Après les avoir consultés et instruits tous ensemble, il s’entretint seul avec sa mère ; je me souviens qu’il lui dit, entre autres choses, qu’il avait envoyé Pierre et Jean, personnification de la foi et de l’amour, pour préparer la Pâque à Jérusalem. Il parla aussi de la trahison de Judas, et la sainte Vierge pria pour celui qui devait trahir son fils.
Je vis la grotte remplie de fantômes effrayants ; tous les péchés, toutes les méchancetés, tous les vices, toutes les ingratitudes, toutes les peines l’accablaient à la fois. En même temps les épouvantements de la mort et la terreur qu’il ressentait à la vue de toute ses souffrances expiatoires le pressaient et l’assaillaient.
Cependant ils écartèrent Marie. Jean et les saintes femmes l’emmenèrent, et elle tomba comme morte sur ses genoux, contre la pierre angulaire de la porte où ses mains et ses genoux s’imprimèrent ainsi que sur une pâte épaisse. On eût dit que la pierre elle-même avait pitié d’elle. Sous l’épiscopat de Jacques le Mineur, cette pierre fut placée dans la première église catholique, construire auprès de la piscine de Bethesda.
De tous côtés, les gens en habits de fête se rendaient au Temple […] lorsqu’une femme de haute taille et d’un air distingué, tenant une jeune fille par la main, sortit d’une grande maison située à gauche de la rue et se précipita en avant du cortège. C’était Séraphia, femme de Sirach, membre du sanhédrin, celle qui, depuis, reçut le nom de Véronique, de « vera icon » (vrai portrait), par suite de l’acte qu’elle accomplit en ce jour.
Le linge était de laine fine, trois fois plus long que large. On mettait habituellement de pareils suaires autour du cou, et c’était l’usage d’en porter aussi au-devant des gens fatigués, affligés ou malades, et de leur en essuyer le visage pour leur témoigner qu’on prenait part à leur peine et à leur douleur.

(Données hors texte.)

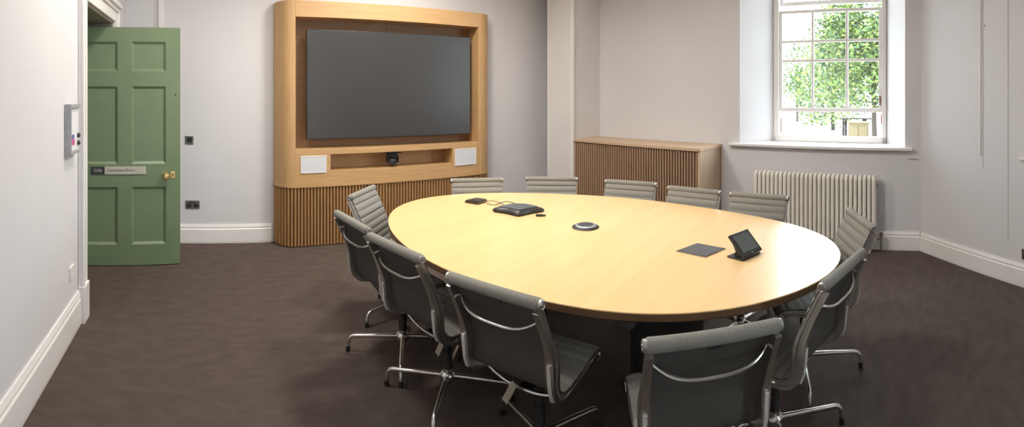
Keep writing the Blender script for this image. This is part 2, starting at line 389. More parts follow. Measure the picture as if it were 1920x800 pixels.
for x in (NI0 - .0, NI1 - .0):
    pass
L2, R2 = endcurve(-.008)
bm = nb(); prism(bm, clip(L2 + R2), .600, .6245, .003); link('base_moulding', bm, oakh, U, smooth=True)
L3, R3 = endcurve(.016)
bm = nb(); prism(bm, clip(L3 + R3), 0.001, .5995); link('base_core', bm, slatback, U)
bm = nb(); slat_run(bm, (L3 + R3), .0335, .60, .016, .012, .5995); link('ribbed_cladding', bm, slat, U)

# ------------------------------------------------------------------ television
TM = F1 @ Matrix.Translation((1.003 + .9645, -.1, 1.07))
TV = thing('television', 'large switched-off black flat screen inside the oak surround', 'television', TM)
w, hh = 1.929 / 2, 1.13
bm = nb(); box(bm, (-w, -.055, 0), (w, -.015, hh), .004); link('casing', bm, dark, TV)
bm = nb(); box(bm, (-w + .008, -.0565, .012), (w - .008, -.0552, hh - .008)); link('screen', bm, screenm, TV)
bm = nb(); box(bm, (-.3, -.0148, .25), (.3, .0735, .85), .004); link('wall_bracket', bm, dark, TV)

# speakers let into the surround
for k, (x0, x1, z0, z1, lab) in enumerate(((.923, 1.190, .742, .932, 'white square speaker grille at the left of the shelf under the screen'),
                                      (2.668, 2.950, .726, .918, 'white square speaker grille at the right of the shelf under the screen'))):
    z1 = min(z1, .916)
    sp = thing('speaker', lab, 'speaker', F1 @ Matrix.Translation((x0, -UD - .0005, z0)), 'white speakers in the media cabinet')
    bm = nb(); W_, H_ = x1 - x0, z1 - z0
    box(bm, (0, -.008, 0), (W_, 0, .010), .001); box(bm, (0, -.008, H_ - .010), (W_, 0, H_), .001); box(bm, (0, -.008, .010), (.010, 0, H_ - .010), .001); box(bm, (W_ - .010, -.008, .010), (W_, 0, H_ - .010), .001)
    link('frame', bm, white, sp)
    bm = nb(); box(bm, (.0105, -.006, .0105), (W_ - .0105, -.001, H_ - .0105)); link('grille', bm, grille, sp)

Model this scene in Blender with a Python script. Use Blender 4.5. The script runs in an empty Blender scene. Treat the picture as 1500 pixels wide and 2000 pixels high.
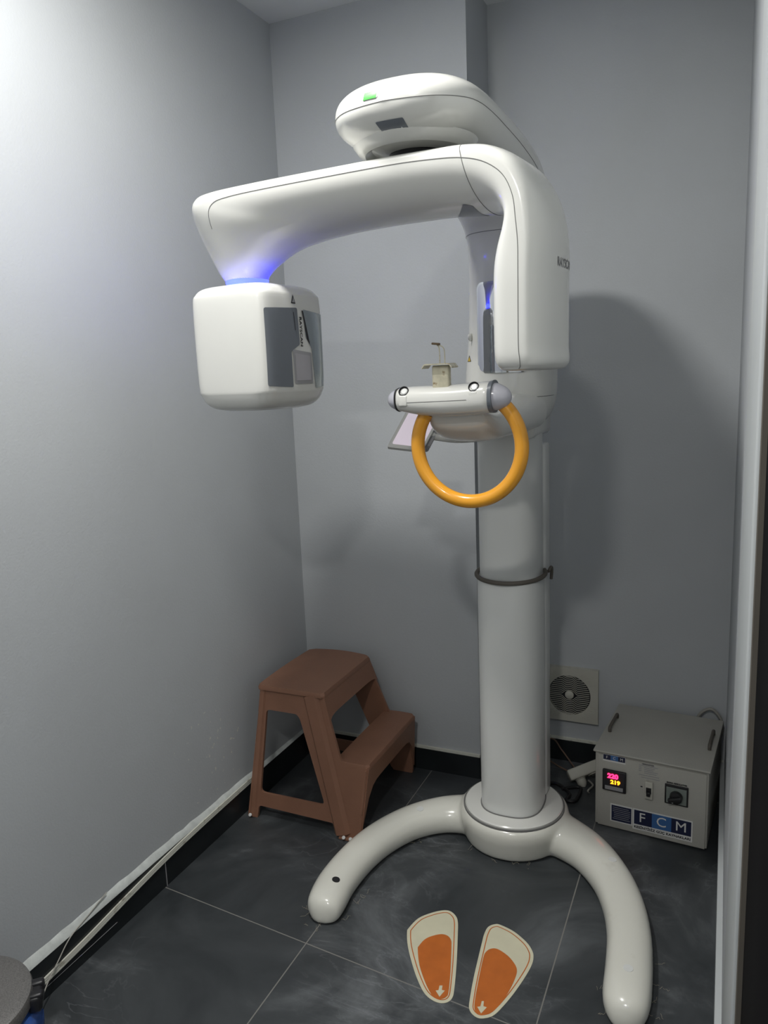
import bpy, bmesh, math, random
from mathutils import Vector, Matrix, Euler
from mathutils.bvhtree import BVHTree
random.seed(7)
PI = math.pi
SC = bpy.context.scene
COL = SC.collection

# ------------------------------------------------------------------ camera
F_PX = 1498.0
yaw, pitch, roll = math.radians(24.27), math.radians(-10.04), math.radians(-2.365)
f0 = Vector((-math.sin(yaw), math.cos(yaw), 0)); r0 = Vector((math.cos(yaw), math.sin(yaw), 0))
fw = f0*math.cos(pitch) + Vector((0, 0, 1))*math.sin(pitch)
u0 = r0.cross(fw)
rt = r0*math.cos(roll) + u0*math.sin(roll)
up = -r0*math.sin(roll) + u0*math.cos(roll)
cam_d = bpy.data.cameras.new('camera'); cam = bpy.data.objects.new('camera', cam_d); COL.objects.link(cam)
cam.matrix_world = Matrix(((rt.x, up.x, -fw.x, 0), (rt.y, up.y, -fw.y, 0), (rt.z, up.z, -fw.z, 1.5), (0, 0, 0, 1)))
cam_d.sensor_fit = 'VERTICAL'; cam_d.sensor_height = 36.0; cam_d.lens = 36.0*F_PX/2000.0
cam_d.clip_start = 0.02; cam_d.clip_end = 50
SC.camera = cam

# ------------------------------------------------------------------ world, exposure, lamps
SC.view_settings.view_transform = 'Standard'; SC.view_settings.look = 'None'
SC.view_settings.gamma = 1.0; SC.view_settings.use_curve_mapping = False
SC.view_settings.exposure = 0.22
W = bpy.data.worlds.new('world'); SC.world = W; W.use_nodes = True
W.node_tree.nodes['Background'].inputs[0].default_value = (0.5, 0.55, 0.6, 1)
W.node_tree.nodes['Background'].inputs[1].default_value = 0.15
LAMP1 = (-0.91, 1.08, 2.70); LAMP1_POWER = 23.5; LAMP1_SIZE = 0.20
LAMP2 = (-0.20, -0.45, 2.70); LAMP2_POWER = 19.0; LAMP2_SIZE = 0.17
def area_lamp(name, loc, power, size, col):
    l = bpy.data.lights.new(name, 'AREA'); l.shape = 'DISK'; l.size = size; l.energy = power; l.color = col
    o = bpy.data.objects.new(name, l); COL.objects.link(o); o.location = loc; return o
area_lamp('ceiling_light_main', LAMP1, LAMP1_POWER, LAMP1_SIZE, (1.0, 0.985, 0.95))
area_lamp('ceiling_light_rear', LAMP2, LAMP2_POWER, LAMP2_SIZE, (1.0, 0.985, 0.95))

# ------------------------------------------------------------------ material helpers
def newmat(name):
    m = bpy.data.materials.new(name); m.use_nodes = True
    nt = m.node_tree; b = nt.nodes['Principled BSDF']
    return m, nt, b
def N(nt, typ, **kw):
    n = nt.nodes.new(typ)
    for k, v in kw.items(): setattr(n, k, v)
    return n
def objcoord(nt, scale=(1, 1, 1), gen='Object'):
    tc = N(nt, 'ShaderNodeTexCoord'); mp = N(nt, 'ShaderNodeMapping'); mp.inputs['Scale'].default_value = scale
    nt.links.new(tc.outputs[gen], mp.inputs['Vector']); return mp.outputs['Vector']
def mat(name, col, rough=.5, metal=0.0, var=.04, vscale=8.0, bump=0.0, bscale=60.0, coat=0.0, spec=.5, emit=None, estr=0.0,
        alpha=None, transmission=0.0, ior=1.45, dirt=None, dirt_scale=5.0, dirt_th=.6):
    m, nt, b = newmat(name)
    v = objcoord(nt)
    nz = N(nt, 'ShaderNodeTexNoise'); nz.inputs['Scale'].default_value = vscale; nz.inputs['Detail'].default_value = 4
    nt.links.new(v, nz.inputs['Vector'])
    r = N(nt, 'ShaderNodeValToRGB')
    c = Vector(col[:3])
    r.color_ramp.elements[0].position = .3; r.color_ramp.elements[1].position = .7
    r.color_ramp.elements[0].color = (*[max(0, x*(1-var)) for x in c], 1)
    r.color_ramp.elements[1].color = (*[min(1, x*(1+var)) for x in c], 1)
    nt.links.new(nz.outputs['Fac'], r.inputs['Fac'])
    out = r.outputs['Color']
    if dirt:
        n2 = N(nt, 'ShaderNodeTexNoise'); n2.inputs['Scale'].default_value = dirt_scale; n2.inputs['Detail'].default_value = 6
        nt.links.new(v, n2.inputs['Vector'])
        r2 = N(nt, 'ShaderNodeValToRGB'); r2.color_ramp.elements[0].position = dirt_th; r2.color_ramp.elements[1].position = dirt_th+.12
        nt.links.new(n2.outputs['Fac'], r2.inputs['Fac'])
        mx = N(nt, 'ShaderNodeMixRGB'); mx.inputs['Color2'].default_value = (*dirt, 1)
        nt.links.new(r2.outputs['Color'], mx.inputs['Fac']); nt.links.new(out, mx.inputs['Color1']); out = mx.outputs['Color']
    nt.links.new(out, b.inputs['Base Color'])
    b.inputs['Roughness'].default_value = rough; b.inputs['Metallic'].default_value = metal
    b.inputs['Coat Weight'].default_value = coat; b.inputs['Coat Roughness'].default_value = .08
    b.inputs['Specular IOR Level'].default_value = spec
    b.inputs['Transmission Weight'].default_value = transmission; b.inputs['IOR'].default_value = ior
    if emit:
        b.inputs['Emission Color'].default_value = (*emit, 1); b.inputs['Emission Strength'].default_value = estr
    if bump:
        n3 = N(nt, 'ShaderNodeTexNoise'); n3.inputs['Scale'].default_value = bscale; n3.inputs['Detail'].default_value = 3
        nt.links.new(v, n3.inputs['Vector'])
        bp = N(nt, 'ShaderNodeBump'); bp.inputs['Strength'].default_value = bump; bp.inputs['Distance'].default_value = .004
        nt.links.new(n3.outputs['Fac'], bp.inputs['Height']); nt.links.new(bp.outputs['Normal'], b.inputs['Normal'])
    return m

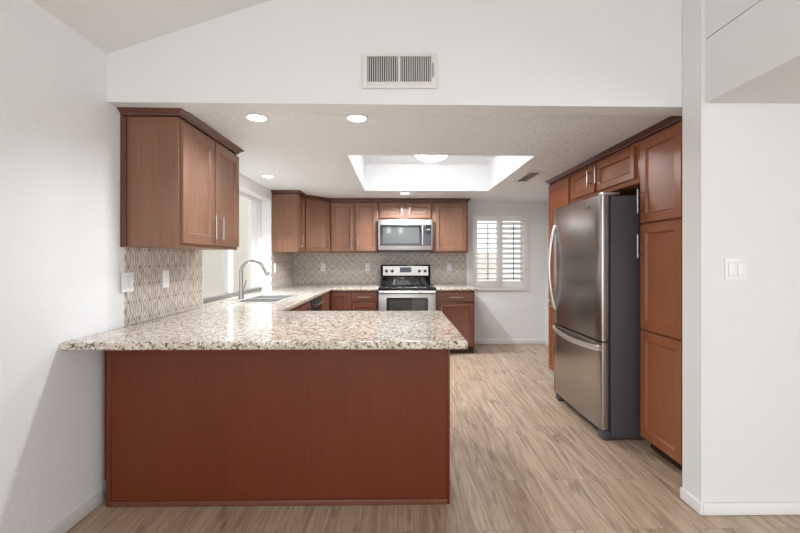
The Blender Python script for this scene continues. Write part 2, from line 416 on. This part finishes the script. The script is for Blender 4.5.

Séraphia était parente de Jean-Baptiste ; son père et Zacharie étaient cousins germains. Elle avait au moins cinq ans de plus que la sainte Vierge, et assista à son mariage avec saint Joseph.
L’angoisse régnait dans le Temple. On était occupé à immoler l’agneau pascal lorsque les ténèbres survinrent tout à coup ; tout le monde en fut consterné […] Le silence régnait autour de la croix ; beaucoup de gens étaient retournés à la ville. Le sentiment d’un délaissement complet mettait le comble aux cruelles souffrances du Sauveur sur la croix ; se tournant vers son Père céleste, il priait pour ses ennemis de la manière la plus touchante. Comme pendant toute sa passion, il récitait le passage des psaumes qui recevaient alors leur accomplissement. Il souffrait tout ce que souffre un homme tourmenté, abattu, sans aucune consolation divine et humaine.
Alors Jésus dit : « Tout est consommé ». Puis il cria d’une voix forte : « Mon Père, je remets mon esprit entre vos mains ! » Ce fut un cri doux et sonore qui pénétra le ciel, la terre et l’enfer. Enfin il inclina la tête, et rendit son âme.
Au moment où le rocher du Calvaire se fendit, la terre trembla aussi en beaucoup d’autres lieux du monde, surtout à Jérusalem et dans la Palestine.
Les deux grandes colonnes placées à l’entrée du Saint et entre lesquelles était suspendu un magnifique voile, s’écartèrent l’une de l’autre ; le linteau qu’elles supportaient s’affaissa, le voile se déchira depuis le haut jusqu’en bas, et les regards purent pénétrer jusque dans le Saint.